Lo sguardo sull’umanità di Werner Bischof

Per il centenario della nascita del fotoreporter svizzero Werner Bischof (1916-1954), il musée de l’Elysée a Losanna propone una grande retrospettiva, aperta fino al 1 maggio, articolata su due mostre: Helvetica e Point de vue.

Werner Bischof è stato senza dubbio uno dei più grandi fotoreporter del novecento. Nella sua città natale, Zurigo, studia fotografia con Hans Finsler e da professionista apre uno studio dove si dedica alla moda e alla pubblicità. Nel 1942 diventa un collaboratore del mensile svizzero Du. A questo periodo fa riferimento la mostra Helvetica, che racconta gli anni della formazione, in cui Bischof perfeziona la tecnica e si concentra sugli aspetti più formali della fotografia.
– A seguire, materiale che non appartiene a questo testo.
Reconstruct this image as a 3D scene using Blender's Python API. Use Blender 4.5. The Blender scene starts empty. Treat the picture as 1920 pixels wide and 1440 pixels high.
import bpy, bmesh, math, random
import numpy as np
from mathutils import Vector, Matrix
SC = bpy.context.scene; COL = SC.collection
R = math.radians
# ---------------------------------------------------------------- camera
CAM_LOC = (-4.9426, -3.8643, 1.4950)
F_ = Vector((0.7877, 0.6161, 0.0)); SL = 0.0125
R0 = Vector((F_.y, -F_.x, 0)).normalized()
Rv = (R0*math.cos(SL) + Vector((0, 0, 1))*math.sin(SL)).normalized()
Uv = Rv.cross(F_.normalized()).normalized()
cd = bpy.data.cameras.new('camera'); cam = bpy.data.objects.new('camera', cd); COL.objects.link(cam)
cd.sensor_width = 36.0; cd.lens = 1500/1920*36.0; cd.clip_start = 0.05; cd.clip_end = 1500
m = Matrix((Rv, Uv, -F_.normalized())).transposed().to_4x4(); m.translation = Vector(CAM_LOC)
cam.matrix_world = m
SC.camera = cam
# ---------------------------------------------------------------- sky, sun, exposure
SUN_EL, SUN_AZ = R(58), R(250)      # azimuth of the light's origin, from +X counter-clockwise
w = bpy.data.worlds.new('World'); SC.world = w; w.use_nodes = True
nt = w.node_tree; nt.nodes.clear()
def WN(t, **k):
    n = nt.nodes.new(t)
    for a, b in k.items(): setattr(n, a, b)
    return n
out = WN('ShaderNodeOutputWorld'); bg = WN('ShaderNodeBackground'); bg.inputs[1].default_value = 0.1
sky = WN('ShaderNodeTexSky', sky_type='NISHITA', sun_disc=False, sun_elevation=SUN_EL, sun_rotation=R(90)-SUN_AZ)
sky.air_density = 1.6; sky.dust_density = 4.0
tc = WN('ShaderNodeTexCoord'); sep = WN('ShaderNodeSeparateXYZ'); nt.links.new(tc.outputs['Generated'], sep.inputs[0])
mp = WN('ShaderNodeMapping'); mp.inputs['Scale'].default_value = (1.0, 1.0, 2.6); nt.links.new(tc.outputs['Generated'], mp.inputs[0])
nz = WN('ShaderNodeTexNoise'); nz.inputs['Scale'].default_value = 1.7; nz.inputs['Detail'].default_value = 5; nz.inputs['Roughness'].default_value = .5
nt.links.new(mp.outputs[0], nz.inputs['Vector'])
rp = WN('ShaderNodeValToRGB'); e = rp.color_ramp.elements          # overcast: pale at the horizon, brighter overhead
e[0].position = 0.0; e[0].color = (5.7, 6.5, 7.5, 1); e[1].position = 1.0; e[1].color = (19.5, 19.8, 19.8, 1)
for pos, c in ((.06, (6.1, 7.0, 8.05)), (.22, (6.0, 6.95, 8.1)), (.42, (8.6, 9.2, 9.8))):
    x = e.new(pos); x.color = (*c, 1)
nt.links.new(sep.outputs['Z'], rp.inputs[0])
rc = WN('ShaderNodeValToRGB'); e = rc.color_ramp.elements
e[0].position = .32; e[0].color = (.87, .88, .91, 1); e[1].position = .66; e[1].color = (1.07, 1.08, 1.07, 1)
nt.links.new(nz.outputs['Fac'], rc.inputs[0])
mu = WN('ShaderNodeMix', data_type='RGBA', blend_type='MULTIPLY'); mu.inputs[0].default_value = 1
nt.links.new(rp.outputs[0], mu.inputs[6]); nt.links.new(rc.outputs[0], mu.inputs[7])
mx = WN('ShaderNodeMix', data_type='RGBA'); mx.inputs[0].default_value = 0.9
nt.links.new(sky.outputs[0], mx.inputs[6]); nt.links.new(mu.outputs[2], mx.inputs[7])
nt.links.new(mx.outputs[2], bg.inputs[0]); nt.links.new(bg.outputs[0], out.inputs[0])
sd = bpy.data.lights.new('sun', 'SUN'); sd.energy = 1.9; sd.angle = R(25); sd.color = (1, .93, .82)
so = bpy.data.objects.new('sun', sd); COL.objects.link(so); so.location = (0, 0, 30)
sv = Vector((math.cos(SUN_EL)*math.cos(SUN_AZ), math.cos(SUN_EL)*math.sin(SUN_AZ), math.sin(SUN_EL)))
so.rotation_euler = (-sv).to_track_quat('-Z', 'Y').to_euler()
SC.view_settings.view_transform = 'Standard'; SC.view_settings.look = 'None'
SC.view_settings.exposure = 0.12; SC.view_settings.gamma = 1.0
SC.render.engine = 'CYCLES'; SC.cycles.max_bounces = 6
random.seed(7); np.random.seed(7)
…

Nel 1945 guadagna fama internazionale con il suo reportage sulla devastazione causata dalla seconda guerra mondiale in Europa. Quattro anni dopo entra a far parte dell’agenzia fotografica Magnum, fondata a Parigi nel 1947 da Robert Capa, Henri Cartier-Bresson, George Rodger e David Seymour. È in questi anni che Bischof abbandona la moda e la pubblicità per raccontare il mondo con un approccio più documentaristico. Point de vue, che compone la seconda parte della retrospettiva, si sofferma proprio su questa fase della carriera di Bischof. Lontano dai sensazionalismi e ribadendo l’impegno etico del fotogiornalista, per gran parte della vita preferisce dare spazio all’essere umano, alla sua bellezza e complessità, evitando ogni falsificazione della realtà.

Nel dopoguerra compie molti viaggi in Asia e in America, da cui nascono alcuni dei reportage più famosi come quello sulla carestia in India (uscito su Life nel 1951) e il libro Japan, pubblicato nel 1954.